San Francisco’s newest Tunisian restaurant is excited to showcase an age-old cooking technique.

Gola will serve its customers a menu of modern Tunisian dishes on Wednesday April 19th at 819 Valencia St. But the main event will be the dishes, cooked in the eponymous millennia-old pots that nomadic tribes originally used to boil and transport water during desert migrations.

The restaurant is the latest venture from chef Rafik Bouzidi, who ran his former Tunisian restaurant La Marsa in San Francisco’s Union Square, which closed in 2022.

Dishes prepared at the Gola include halal lamb with vegetables, herbed chicken and a seafood and tomato stew with octopus, clams, mussels and prawns. Bouzidi uses Tunisian spice blends such as tabil, an aromatic mix of seeds, flowers and herbs, and three types of harissa – the prized chili paste considered Tunisia’s national spice. The harissa ranges from a smoky, umami-sweet blend to a fiery, spicy blend. Bouzidi’s mother made the tabil he uses during the opening of the restaurant.

“Whoever came from Tunisia, I asked them to bring me something,” Bouzidi said. His brother has brought spices and harissa, and Bouzidi will try to make his own harissa and tabil using dehydrators.

Tunisian chef Rafik Bouzidi will open Gola, San Francisco’s only Tunisian restaurant, on Valencia Street in the Mission District on April 19. The chef imported 180 gola pots to serve diners spicy lamb and seafood.

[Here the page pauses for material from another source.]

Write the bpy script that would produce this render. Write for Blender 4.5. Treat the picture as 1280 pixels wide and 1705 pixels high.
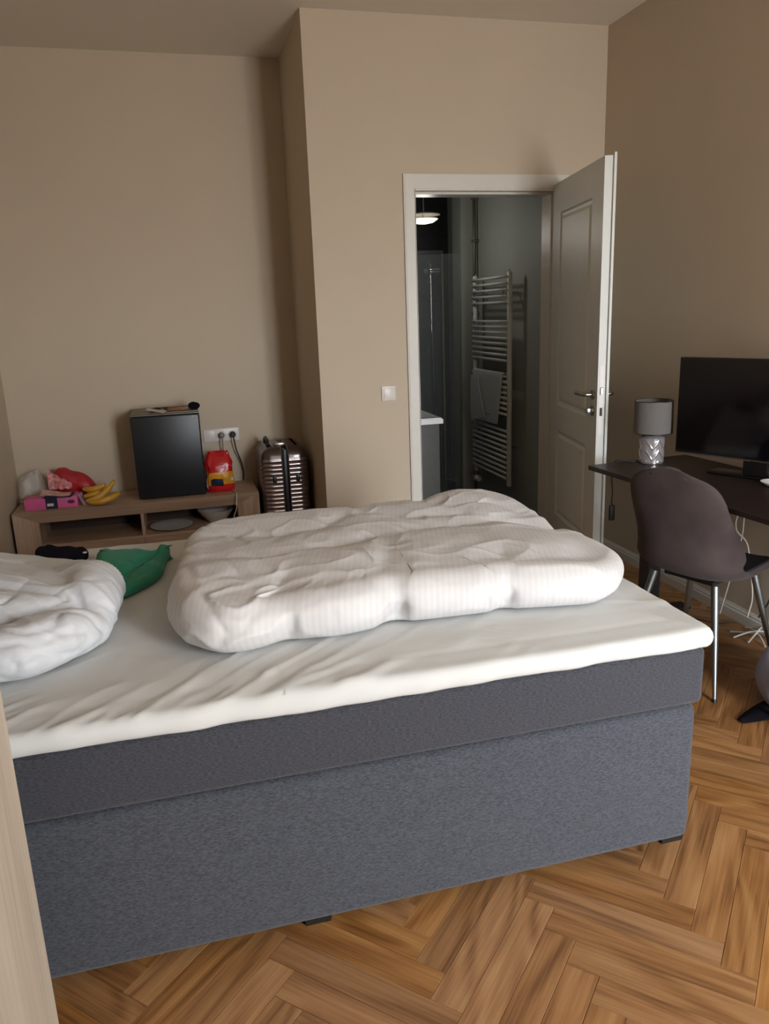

Felix Uribe/Special on The Chronicle

Golas will be available in three sizes: a small one for two to three people, a medium one for four to five guests and a large pot for up to 10 people. While golas are traditionally upright and opened from the top, those bought by Bouzidi lie on their side to facilitate food serving. Bouzidi puts the pots in his pizza oven to cook overnight and puts them in the fridge in the morning. At dinner, he warms up a pot in the oven to order and seals the opening with a thin bread dough. It takes about an hour to bring a pot to serving temperature and bake the flaky sealant.

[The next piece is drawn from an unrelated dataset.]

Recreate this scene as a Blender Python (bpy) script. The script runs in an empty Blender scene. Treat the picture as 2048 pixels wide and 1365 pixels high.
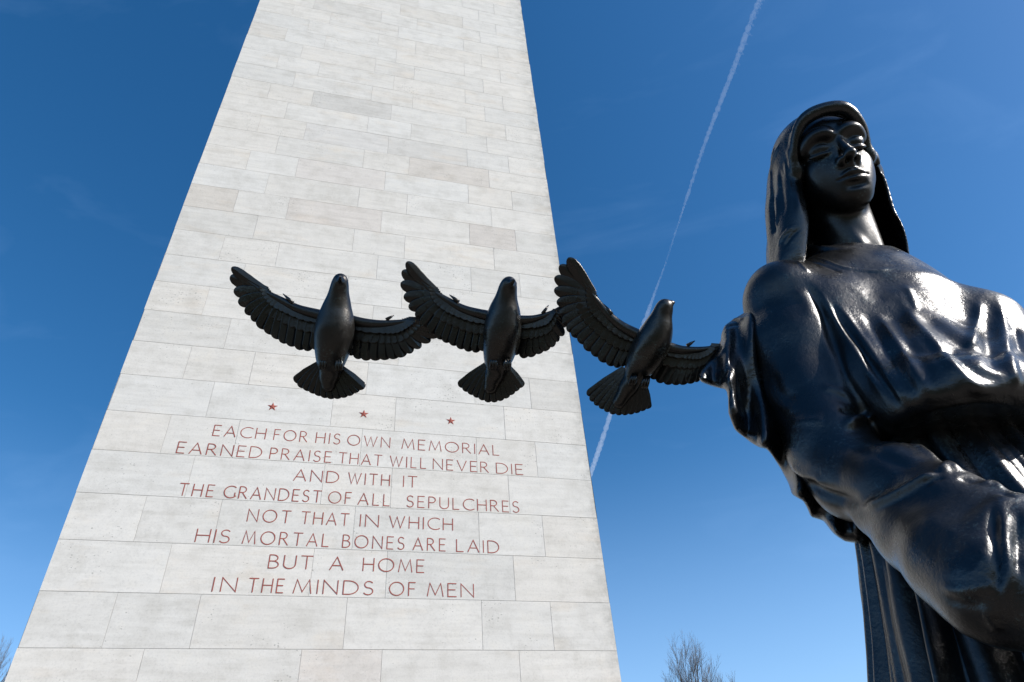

Due to the lengthy process of preparing golas, Bouzidi explained, they are only served in limited numbers at dinner.

He could save time and space by simply cooking to order without golas, but Bouzidi insists the quicker process doesn’t allow for the flavors to truly blend and the meat to be served tender straight from the oven.

What’s more, serving regularly doesn’t have the same wow factor for guests as breaking the seal of dough and letting out a dish’s reawakened flavors.

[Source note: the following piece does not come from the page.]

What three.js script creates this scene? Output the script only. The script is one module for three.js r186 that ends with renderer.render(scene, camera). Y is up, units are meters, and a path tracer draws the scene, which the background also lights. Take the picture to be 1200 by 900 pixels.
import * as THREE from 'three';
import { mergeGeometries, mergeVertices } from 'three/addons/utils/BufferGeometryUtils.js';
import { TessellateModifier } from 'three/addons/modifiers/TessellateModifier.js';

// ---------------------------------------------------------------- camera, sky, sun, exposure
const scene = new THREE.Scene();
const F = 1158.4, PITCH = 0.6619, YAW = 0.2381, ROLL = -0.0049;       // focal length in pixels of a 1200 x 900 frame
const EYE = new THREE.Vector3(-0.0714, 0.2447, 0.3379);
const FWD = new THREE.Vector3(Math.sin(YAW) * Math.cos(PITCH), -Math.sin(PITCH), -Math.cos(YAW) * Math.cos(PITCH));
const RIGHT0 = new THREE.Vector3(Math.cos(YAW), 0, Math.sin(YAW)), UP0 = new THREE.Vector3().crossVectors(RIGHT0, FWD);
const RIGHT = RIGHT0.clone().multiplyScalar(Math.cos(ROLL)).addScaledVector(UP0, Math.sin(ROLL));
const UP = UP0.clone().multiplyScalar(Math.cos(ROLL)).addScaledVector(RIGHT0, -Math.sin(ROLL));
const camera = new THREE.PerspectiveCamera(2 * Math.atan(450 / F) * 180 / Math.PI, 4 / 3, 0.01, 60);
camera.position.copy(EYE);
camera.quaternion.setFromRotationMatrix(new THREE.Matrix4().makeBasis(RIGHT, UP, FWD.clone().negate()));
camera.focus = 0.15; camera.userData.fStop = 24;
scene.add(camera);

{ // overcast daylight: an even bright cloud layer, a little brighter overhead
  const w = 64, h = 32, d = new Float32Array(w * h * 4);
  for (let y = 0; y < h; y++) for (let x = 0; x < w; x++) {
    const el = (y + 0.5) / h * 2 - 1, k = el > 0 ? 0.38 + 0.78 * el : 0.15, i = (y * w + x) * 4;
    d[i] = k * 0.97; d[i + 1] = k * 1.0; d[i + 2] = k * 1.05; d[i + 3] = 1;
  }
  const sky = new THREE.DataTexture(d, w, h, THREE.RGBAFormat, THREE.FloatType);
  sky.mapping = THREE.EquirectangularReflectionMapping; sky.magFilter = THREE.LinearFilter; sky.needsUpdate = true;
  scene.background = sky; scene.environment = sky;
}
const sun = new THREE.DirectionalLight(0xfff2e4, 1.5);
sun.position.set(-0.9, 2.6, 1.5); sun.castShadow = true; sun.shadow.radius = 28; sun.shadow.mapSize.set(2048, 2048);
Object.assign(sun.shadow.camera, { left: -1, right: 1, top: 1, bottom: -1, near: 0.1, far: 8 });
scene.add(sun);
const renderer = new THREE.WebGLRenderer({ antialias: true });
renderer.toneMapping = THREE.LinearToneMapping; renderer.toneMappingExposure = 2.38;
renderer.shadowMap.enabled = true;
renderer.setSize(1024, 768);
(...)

Bouzidi imported 180 golas from Tunisia to be able to offer his dishes every night, but shipping two large pallets of fragile ceramics halfway across the world wasn’t easy.

Cocktails at Gola, San Francisco's only Tunisian restaurant, will feature flavors like dates, prickly pear and figs.

Cocktails at Gola, San Francisco’s only Tunisian restaurant, will feature flavors like dates, prickly pear and figs.

Felix Uribe/Special on The Chronicle

It wasn’t until an Orange County importer friend found space in a container that the Golas found their way to the States. But transport delays added to what was already a months-long process. When the pots landed in February, he had to drive through a winter storm to pick them up.

“People asked me the name of the restaurant but I couldn’t tell them, even though I didn’t even know if the Golas would be here,” he said. Around two weeks after opening day, the restaurant will be offering its Golas.

Not every dish goes in a gola. Starters and small bites include the Bouzidi dishes offered at La Marsa. Popular 24-hour lamb ribs, a grilled squid salad with red onions and capers, and ‘Tunisian deviled eggs’ with prawns and a spice mix will all be making a comeback. La Marsa, the former restaurant’s eponymous dish, a turmeric cream with shrimp and scallops brightened with lemon zest, will also return. Other dishes include shakshuka, poached eggs in a fragrant tomato stew intensified with Bouzidi’s umami harissa, and a choice of seafood or sausage. Desserts include a crème brûlée scented with orange blossom water and a baklava with hazelnuts and almonds.

The cocktails will be traditional but with a “Tunisian vibe,” Bouizidi said, and will include flavors like prickly pears, dates and figs. A few beers are available. Bouzidi would like to introduce Tunisian wines and Boukha, a Tunisian fig brandy, but he hasn’t found a retailer who offers them. The communal table in the center of the dining room will accommodate guests coming in for a drink, leaving bar seating for groups of two or solo guests.

The revamped 49-seat dining room is quite a change from its previous tenant, the tech-savvy Brew Coop, with its self-serve beer stations and lots of monitors. Bouzidi notes that almost everything is imported from Tunisia – from the ceramics on the walls and the hanging copper lamps to the crockery and the patterned wool lining the benches. Whatever is not imported, he and his brother Samir build or repair, from the plumbing and tiling to the tables and countertop. Bouzidi had a bit of paint left after months of interior work, and hatched turquoise and orange lines in a mural depicting the meeting of the Mediterranean with the Sahara.

“It’s fun to be practical,” he said.